The church can most effectively do so when it remembers its missional, invitational nature as a community. For the church, unlike almost any other community, the commonality that brings us together also impels us to reach beyond ourselves, rather than focus within or on precisely drawing the boundaries. The saving love of God in Jesus Christ is the commonality upon which Christian community is built (as WLP recognizes). Yet our experience of that saving love must, according to Wesleyan theology, lead us to respond by seeking to share that love with others. Thus, any community that is not actively engaged in God’s mission to share the saving love of God in Christ cannot claim to be a fully Wesleyan expression of the church. We recognize that we as a United Methodist community are still, as WLP puts is, “in pursuit of God’s gift of community,” and thus imperfect in living out this task, but the task should be named.

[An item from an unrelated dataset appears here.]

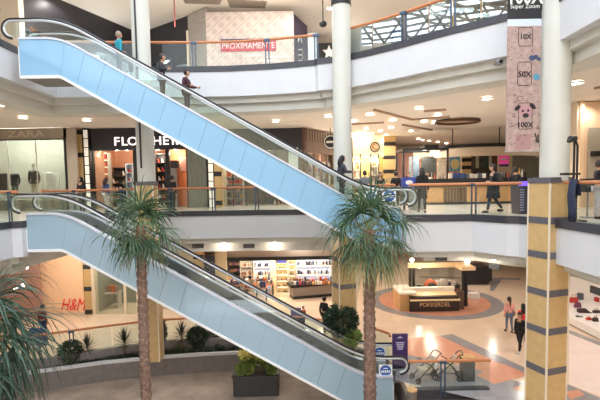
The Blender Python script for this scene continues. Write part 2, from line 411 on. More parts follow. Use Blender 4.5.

Just as Christian community cannot be separated from active participation in God’s mission, so it also cannot be separated from the process of forming individual believers as disciples. As WLP notes, “the saving love of God is transformative,” and as it further notes, “growth in love and in the other fruits of the Spirit is possible only in community.” Yet given the emphasis that Wesley and other Methodists have placed on this practice of social holiness – growth in discipleship in community – it is disappointing that WLP does not spend more time discussing this aspect of the church as a community. Classes, bands, and other small fellowships have been central Methodist means to make disciples in community, and it would be nice to see such groups lifted up in the document.

Moreover, a discussion of the relationship between community and disciple-making would be an opportunity for WLP to bring additional Wesleyan theological insights into the conversation. In particular, WLP could talk about the communal practices involved in Wesley’s means of grace. Methodism as an expression of church originated in just such a setting – believers joining together in class meetings and bands to hold one another accountable in their process of growing as disciples. By acknowledging the importance of community as a context for experiencing the transformative love of God, WLP would have an opportunity to exposit key Wesleyan ecclesiological concepts such as discipline. Such a discussion could help laity better understand such historically important practices of Methodism, commend them to Methodists today, and emphasize the practical nature of Methodist ecclesiology.

Furthermore, a discussion of the communal means of grace could further enrich WLP’s exploration of the relationship between koinonia and ekklesia. The two Articles WLP cites from United Methodism’s theological affirmations both mention the sacraments and the word of God. Wesley mentions the importance of both communion and Bible study as communal works of grace. While sermons are certainly not the only means for studying the Bible, they are a means. Affirming communion and group engagement with the Bible as elements of both koinonia and ekklesia would make an important connection between the two, one that highlights our Wesleyan theological heritage.